[EN]Both helicity-independent and helicity-dependent all-optical switching processes driven by single ultrashort
laser pulse have been experimentally demonstrated in ferrimagnetic alloys as GdFeCo. Although the switching
has been previously reproduced by atomistic simulations, the lack of a robust micromagnetic framework for
ferrimagnets limits the predictions to small nanosystems, whereas the experiments are usually performed with
lasers and samples of tens of micrometers. Here we develop a micromagnetic model based on the extended
Landau-Lifshitz-Bloch equation, which is firstly validated by directly reproducing atomistic results for small
samples and uniform laser heating. After that, the model is used to study ultrafast single shot all-optical switching
in ferrimagnetic alloys under realistic conditions.We find that the helicity-independent switching under a linearly
polarized laser pulse is a pure thermal phenomenon, in which the size of inverted area directly correlates with
the maximum electron temperature in the sample.
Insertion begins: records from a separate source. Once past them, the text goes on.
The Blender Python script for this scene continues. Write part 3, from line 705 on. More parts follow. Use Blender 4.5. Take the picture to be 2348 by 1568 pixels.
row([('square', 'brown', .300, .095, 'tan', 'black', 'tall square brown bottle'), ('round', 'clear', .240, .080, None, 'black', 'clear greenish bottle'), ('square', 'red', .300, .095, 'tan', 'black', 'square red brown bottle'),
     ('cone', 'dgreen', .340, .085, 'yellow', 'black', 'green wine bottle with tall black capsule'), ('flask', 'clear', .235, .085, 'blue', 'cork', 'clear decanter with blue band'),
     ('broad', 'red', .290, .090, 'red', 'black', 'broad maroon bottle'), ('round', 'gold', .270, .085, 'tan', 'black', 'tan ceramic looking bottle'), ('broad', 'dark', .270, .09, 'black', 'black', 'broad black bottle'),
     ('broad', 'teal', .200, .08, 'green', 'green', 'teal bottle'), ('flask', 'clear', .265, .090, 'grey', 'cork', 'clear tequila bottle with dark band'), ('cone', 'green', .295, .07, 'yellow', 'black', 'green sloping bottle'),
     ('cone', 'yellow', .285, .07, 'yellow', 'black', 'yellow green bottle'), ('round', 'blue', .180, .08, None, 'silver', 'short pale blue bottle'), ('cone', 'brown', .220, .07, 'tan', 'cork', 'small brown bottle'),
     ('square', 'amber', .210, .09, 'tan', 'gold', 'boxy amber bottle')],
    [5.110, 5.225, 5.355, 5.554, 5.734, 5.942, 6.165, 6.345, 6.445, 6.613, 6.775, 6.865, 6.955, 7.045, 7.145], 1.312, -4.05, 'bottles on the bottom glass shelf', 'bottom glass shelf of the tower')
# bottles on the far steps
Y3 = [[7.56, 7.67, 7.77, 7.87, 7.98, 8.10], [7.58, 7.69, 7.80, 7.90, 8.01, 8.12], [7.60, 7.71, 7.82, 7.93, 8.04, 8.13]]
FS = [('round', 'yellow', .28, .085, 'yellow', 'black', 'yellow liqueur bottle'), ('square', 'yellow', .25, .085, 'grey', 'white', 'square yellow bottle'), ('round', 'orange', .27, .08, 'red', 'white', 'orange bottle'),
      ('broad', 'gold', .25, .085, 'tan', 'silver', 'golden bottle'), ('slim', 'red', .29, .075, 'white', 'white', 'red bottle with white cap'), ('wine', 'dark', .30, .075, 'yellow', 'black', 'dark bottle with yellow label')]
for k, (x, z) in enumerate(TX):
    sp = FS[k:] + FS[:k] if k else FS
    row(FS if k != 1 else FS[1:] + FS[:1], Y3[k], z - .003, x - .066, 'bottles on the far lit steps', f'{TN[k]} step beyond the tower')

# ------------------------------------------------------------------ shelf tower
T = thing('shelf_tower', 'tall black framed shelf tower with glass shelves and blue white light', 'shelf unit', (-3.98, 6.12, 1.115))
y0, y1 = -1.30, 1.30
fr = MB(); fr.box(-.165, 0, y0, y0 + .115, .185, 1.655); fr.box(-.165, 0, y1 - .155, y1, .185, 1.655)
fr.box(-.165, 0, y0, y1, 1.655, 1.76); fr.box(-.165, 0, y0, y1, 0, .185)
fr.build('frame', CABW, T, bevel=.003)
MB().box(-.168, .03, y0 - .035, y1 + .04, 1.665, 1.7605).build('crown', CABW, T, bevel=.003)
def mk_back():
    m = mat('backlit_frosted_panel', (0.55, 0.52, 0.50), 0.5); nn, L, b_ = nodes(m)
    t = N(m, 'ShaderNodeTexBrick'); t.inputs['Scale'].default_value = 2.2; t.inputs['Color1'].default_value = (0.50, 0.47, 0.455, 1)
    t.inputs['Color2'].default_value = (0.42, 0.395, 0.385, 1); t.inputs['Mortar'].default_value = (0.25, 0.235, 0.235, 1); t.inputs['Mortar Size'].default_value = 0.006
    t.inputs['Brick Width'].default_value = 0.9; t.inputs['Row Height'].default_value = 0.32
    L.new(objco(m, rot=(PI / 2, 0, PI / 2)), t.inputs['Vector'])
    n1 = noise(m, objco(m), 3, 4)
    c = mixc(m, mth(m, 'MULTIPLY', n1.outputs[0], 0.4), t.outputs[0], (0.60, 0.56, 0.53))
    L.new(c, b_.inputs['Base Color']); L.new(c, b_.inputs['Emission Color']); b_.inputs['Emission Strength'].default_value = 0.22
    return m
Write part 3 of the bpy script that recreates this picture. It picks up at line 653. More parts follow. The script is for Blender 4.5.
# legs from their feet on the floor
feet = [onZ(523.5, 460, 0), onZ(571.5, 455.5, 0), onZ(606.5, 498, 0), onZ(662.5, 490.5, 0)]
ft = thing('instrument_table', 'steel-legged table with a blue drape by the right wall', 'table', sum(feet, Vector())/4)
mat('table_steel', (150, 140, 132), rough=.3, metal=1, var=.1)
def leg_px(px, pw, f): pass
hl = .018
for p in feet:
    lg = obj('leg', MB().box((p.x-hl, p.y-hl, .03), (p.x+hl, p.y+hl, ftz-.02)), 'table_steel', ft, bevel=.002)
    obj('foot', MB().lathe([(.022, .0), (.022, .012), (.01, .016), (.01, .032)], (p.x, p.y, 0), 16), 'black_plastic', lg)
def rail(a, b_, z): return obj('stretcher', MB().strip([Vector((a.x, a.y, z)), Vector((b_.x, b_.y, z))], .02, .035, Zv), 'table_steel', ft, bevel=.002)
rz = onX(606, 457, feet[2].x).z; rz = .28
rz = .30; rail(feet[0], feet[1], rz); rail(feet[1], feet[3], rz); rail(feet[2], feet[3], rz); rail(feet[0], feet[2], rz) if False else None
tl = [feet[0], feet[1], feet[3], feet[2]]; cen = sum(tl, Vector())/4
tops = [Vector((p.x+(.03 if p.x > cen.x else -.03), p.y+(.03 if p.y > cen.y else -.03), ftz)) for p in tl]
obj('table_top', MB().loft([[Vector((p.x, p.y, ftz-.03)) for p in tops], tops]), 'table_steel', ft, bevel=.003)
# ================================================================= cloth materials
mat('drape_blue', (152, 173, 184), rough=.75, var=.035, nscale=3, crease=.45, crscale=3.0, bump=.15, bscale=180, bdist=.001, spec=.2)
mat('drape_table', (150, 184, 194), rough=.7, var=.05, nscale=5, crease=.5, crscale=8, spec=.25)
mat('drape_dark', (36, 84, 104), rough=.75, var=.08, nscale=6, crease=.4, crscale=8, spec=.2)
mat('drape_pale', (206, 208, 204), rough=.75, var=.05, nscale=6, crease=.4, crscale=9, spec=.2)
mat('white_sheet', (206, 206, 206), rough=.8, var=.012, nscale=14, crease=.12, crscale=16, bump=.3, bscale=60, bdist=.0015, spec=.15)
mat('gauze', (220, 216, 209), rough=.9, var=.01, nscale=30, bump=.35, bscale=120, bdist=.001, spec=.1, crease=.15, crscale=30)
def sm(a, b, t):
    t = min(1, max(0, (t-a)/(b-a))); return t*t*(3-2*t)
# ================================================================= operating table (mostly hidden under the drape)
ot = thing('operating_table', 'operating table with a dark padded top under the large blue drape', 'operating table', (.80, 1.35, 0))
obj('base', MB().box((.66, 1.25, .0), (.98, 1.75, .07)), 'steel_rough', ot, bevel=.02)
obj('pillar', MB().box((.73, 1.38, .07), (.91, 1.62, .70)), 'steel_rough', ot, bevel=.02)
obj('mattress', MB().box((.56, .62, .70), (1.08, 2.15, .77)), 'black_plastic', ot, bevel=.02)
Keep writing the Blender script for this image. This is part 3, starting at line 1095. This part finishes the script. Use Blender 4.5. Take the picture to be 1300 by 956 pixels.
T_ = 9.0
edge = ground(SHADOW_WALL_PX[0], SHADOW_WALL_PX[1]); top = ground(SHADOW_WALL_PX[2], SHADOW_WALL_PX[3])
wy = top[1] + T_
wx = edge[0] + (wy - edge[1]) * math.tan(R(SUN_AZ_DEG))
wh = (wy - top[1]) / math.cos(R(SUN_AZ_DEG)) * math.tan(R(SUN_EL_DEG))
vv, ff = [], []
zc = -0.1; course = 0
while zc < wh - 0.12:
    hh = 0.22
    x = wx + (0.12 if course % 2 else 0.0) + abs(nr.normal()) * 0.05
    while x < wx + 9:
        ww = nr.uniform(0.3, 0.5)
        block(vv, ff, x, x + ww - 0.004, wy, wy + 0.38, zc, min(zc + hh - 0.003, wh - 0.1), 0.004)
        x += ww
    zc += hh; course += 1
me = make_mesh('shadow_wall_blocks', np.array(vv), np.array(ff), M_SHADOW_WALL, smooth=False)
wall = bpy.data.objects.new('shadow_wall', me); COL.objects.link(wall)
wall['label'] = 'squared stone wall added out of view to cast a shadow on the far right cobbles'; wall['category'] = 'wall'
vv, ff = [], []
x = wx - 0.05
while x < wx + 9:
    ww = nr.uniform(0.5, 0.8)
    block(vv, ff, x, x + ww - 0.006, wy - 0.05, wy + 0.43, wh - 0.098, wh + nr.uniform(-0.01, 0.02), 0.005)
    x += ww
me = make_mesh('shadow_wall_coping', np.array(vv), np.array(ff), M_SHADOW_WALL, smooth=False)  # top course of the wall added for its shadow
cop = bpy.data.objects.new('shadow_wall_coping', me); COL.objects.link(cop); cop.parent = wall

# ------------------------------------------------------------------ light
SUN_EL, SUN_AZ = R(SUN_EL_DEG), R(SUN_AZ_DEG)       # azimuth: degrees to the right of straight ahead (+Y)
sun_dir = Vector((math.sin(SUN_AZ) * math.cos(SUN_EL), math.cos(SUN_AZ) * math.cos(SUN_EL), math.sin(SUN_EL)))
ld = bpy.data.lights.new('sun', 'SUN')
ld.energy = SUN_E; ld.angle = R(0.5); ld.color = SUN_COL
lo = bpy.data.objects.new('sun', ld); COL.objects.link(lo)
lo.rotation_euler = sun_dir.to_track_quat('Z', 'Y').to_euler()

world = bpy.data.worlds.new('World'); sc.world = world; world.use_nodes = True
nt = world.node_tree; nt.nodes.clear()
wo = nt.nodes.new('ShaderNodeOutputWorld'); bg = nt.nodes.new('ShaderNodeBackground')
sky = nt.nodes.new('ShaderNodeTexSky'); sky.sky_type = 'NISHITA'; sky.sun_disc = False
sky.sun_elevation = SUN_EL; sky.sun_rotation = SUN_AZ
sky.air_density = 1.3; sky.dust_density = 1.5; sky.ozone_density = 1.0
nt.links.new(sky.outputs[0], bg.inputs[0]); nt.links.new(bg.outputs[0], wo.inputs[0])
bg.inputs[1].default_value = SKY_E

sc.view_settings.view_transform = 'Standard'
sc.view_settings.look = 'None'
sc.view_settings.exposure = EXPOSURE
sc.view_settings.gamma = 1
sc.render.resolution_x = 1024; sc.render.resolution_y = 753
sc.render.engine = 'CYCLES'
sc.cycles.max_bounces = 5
On the other hand, the analysis of the helicity-dependent
processes under circular polarized pulses in ferrimagnetic alloys with different composition indicates qualitative
differences between the results predicted by the magnetic circular dichroism and the ones from inverse Faraday
effect. Based on these predictions, we propose experiments that would allow one to resolve the controversy over
the physical phenomenon that underlies these helicity-dependent all optical processes.